President Donald Trump is asking the Supreme Court for a swift ruling to uphold his tariffs, warning the country is on “the brink of economic catastrophe” without them.
In an unusual filing late Wednesday, the administration used stark language as it urged the justices to overturn an appeals court decision that found most of Trump’s tariffs were an unlawful use of emergency powers. The tariffs remain in effect for now.
The case lands before a court that has so far hesitated to rein in Trump’s broad assertions of executive authority. A central question is whether the justices’ expansive view of presidential power extends to tariffs, which the Constitution assigns to Congress. Three members of the conservative majority were nominated by Trump during his first term.

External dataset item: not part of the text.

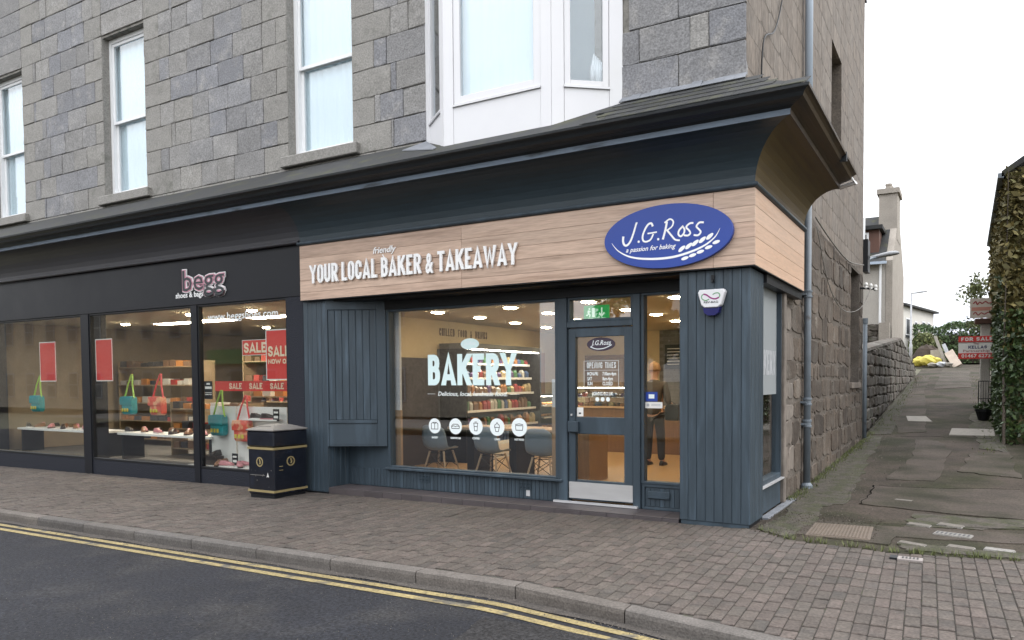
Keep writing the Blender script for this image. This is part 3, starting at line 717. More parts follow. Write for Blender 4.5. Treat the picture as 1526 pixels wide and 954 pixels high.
for (a, b, c, d) in (SL1, SL2):
    mb = MB(); mb.box(WX-.36, WX-.30, a, b, c, d); 
    fr = mb.build('narrow_window', BLACK if c < 5 else HARLB, bld)
    MB().box(WX-.29, WX-.285, a+.05, b-.05, c+.05, d-.05).build('pane', GLASSU if c < 5 else HARLB, fr) if c < 5 else None
    mb = MB(); mb.box(WX-.35, WX+.05, a-.06, b+.06, c-.12, c); mb.build('stone_sill', RUBU, bld, bevel=.01)
MB().box(-19, -18.6, .6, 10, -.2, 10.3).build('gable_wall', RUBM, bld)
MB().box(-18.6, WX-.36, 9.7, 10.08, -.2, 10.3).build('rear_wall', RUBM, bld)
MB().prism([(.0,10.3),(10.3,10.3),(5.2,14.2)], 'x', -19, WX+.02).build('roof', SLATE, bld)
# floor slab between shop and flat
MB().box(-18.5, WX-.4, .65, 9.6, 3.0, 3.2).build('floor_slab', CEIL, bld)
# ------------------------------------------------------------------ bakery shopfront
shop = thing('bakery_shopfront', 'slate blue panelled corner bakery shopfront with wooden fascia and glazed door', 'shopfront', (-3.4, .06, 0))
FZ0, FZ1 = 2.815, 3.625; XL = -6.875; YE = 2.58
# fascia with oak planks
mb = MB(); mb.box(XL+.01, -.035, .03, .50, FZ0+.01, FZ1); mb.box(-.30, -.035, .50, YE-.01, FZ0+.01, FZ1)
fas = mb.build('fascia', BLACK, shop)
zs = [FZ0, 2.932, 3.110, 3.272, 3.440, FZ1]; xj = [XL, -3.857, -.455, 0]
for a, b in zip(zs[:-1], zs[1:]):
    for c, d in zip(xj[:-1], xj[1:]):
        MB().box(c+(.002 if c > XL else 0), d-(.002 if d < 0 else 0), 0+random.uniform(0,.001), .028, a+.0014, b-.0014).build('plank', WOOD, fas, bevel=.0012)
    MB().box(-.028, 0+random.uniform(0,.001), .030, YE, a+.0014, b-.0014).build('plank', WOODS, fas, bevel=.0012)
mb = MB(); mb.box(XL, .004, -.004, .03, FZ0-.012, FZ0-.001); mb.box(-.03, .004, .032, YE, FZ0-.012, FZ0-.001); mb.build('fascia_trim', BLACK, fas)
MB().box(XL+.02, -.32, .10, .56, 2.80-.02, FZ0+.008).build('soffit', BLACK, shop)
# cove cornice : profile (out, z)
def sweep(prof, x0, x1, ye, name, m, parent, smooth=False, side=True, smat=None):
    ra, rb, rc = [], [], []
    for o, z in prof:
        ra.append((x0, -o, z)); rb.append((x1+o if side else x1, -o, z)); rc.append((o, ye, z))
    if side and smat:
        o = MB().rings([ra, rb]).build(name, m, parent); MB().rings([[(p[0]+.0004, p[1]+.0004, p[2]) for p in rb], rc]).build(name, smat, o if parent is shop else parent)
        return o
    return MB().rings([ra, rb, rc] if side else [ra, rb]).build(name, m, parent, smooth=smooth)
cov = [(-.03, 3.70)]+[(.0+.45*(1-math.cos(R(a))), 3.665+.485*math.sin(R(a))) for a in range(0, 91, 10)]+[(.45, 4.20), (-.03, 4.20)]
cc = sweep(cov, XL+.012, 0, YE-.03, 'cove_cornice', COVE, shop, smat=COVE_REFL)
bead = [(-.02, 3.628)]+[(.012+.028*math.sin(R(a)), 3.655-.026*math.cos(R(a))) for a in range(0, 181, 30)]+[(-.02, 3.684)]
sweep(bead, XL-.02, 0, YE, 'bead_moulding', PAINT, cc)
lip = [(.42, 4.152), (.462, 4.150), (.466, 4.205), (.44, 4.215), (.40, 4.20)]
sweep(lip, XL+.012, 0, YE, 'pale_lip', LIP, cc, smat=GUT_REFL)
sof = [(.40, 4.206), (.468, 4.208), (.50, 4.225), (.555, 4.235), (.56, 4.262), (.40, 4.262)]
sweep(sof, XL+.012, 0, YE, 'bed_moulding', GUT, cc, smat=GUT_REFL)
gut = [(.50, 4.245), (.565, 4.238), (.610, 4.252), (.628, 4.285), (.655, 4.305), (.676, 4.312), (.680, 4.338), (.668, 4.340), (.662, 4.325), (.50, 4.30)]
gu = sweep(gut, XL+.012, 0, YE-.01, 'gutter', GUT, shop, smat=GUT_REFL)
mb = MB(); mb.box(.60, .685, 1.62, 1.66, 4.235, 4.345); mb.build('gutter_joint', GUT, gu)
mb = MB(); mb.tube([(.60, YE-.03, 4.27), (.66, YE+.03, 4.22), (.45, YE+.05, 4.18)], .03, 8); mb.build('gutter_outlet', ALU, gu)
# lean-to roof from gutter to wall
def lean(x0, x1, ye, m, parent, name, side=True):
    mb = MB(); o0, z0, z1 = .66, 4.335, 4.86; t = .03
    a = [(x0, -o0, z0), (x1+(o0 if side else 0), -o0, z0)]; b = [(x0, WY-.002, z1), ((WX if side else x1), WY-.002, z1)]
    mb.add(a+b+[(p[0], p[1], p[2]-t) for p in a+b], [(0,1,3,2),(4,6,7,5),(0,4,5,1),(2,3,7,6),(0,2,6,4),(1,5,7,3)])
    if side:
        a = [(x1+o0, -o0, z0), (o0, ye, z0)]; b = [(WX+.002, WY, z1), (WX+.002, ye, z1)]
        mb.add(a+b+[(p[0], p[1], p[2]-t) for p in a+b], [(0,2,3,1),(4,5,7,6),(0,1,5,4),(2,6,7,3),(0,4,6,2),(1,3,7,5)])
    return mb.build(name, m, parent)
croof = lean(XL+.012, 0, YE, SLATE, shop, 'canopy_roof')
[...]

The tariffs — and their uneven rollout — have rattled global markets, strained U.S. relations with allies, and fueled concerns about higher prices and slower growth. But they have also brought in record amounts of revenue for the government.
Trump has used the trade penalties to press the European Union, Japan, and others into new agreements. Tariff revenue reached $159 billion by late August, more than twice the amount collected a year earlier.
Solicitor General D. John Sauer asked the Supreme Court to decide within a week whether to take up the case and to schedule arguments for the first week of November — a pace far faster than the court’s norm.
“The President and his Cabinet officials have determined that the tariffs are promoting peace and unprecedented economic prosperity, and that the denial of tariff authority would expose our nation to trade retaliation without effective defenses and thrust America back to the brink of economic catastrophe,” Sauer wrote.
He argued the case involves not only trade, but also the nation’s ability to curb fentanyl trafficking and support efforts to end Russia’s war in Ukraine.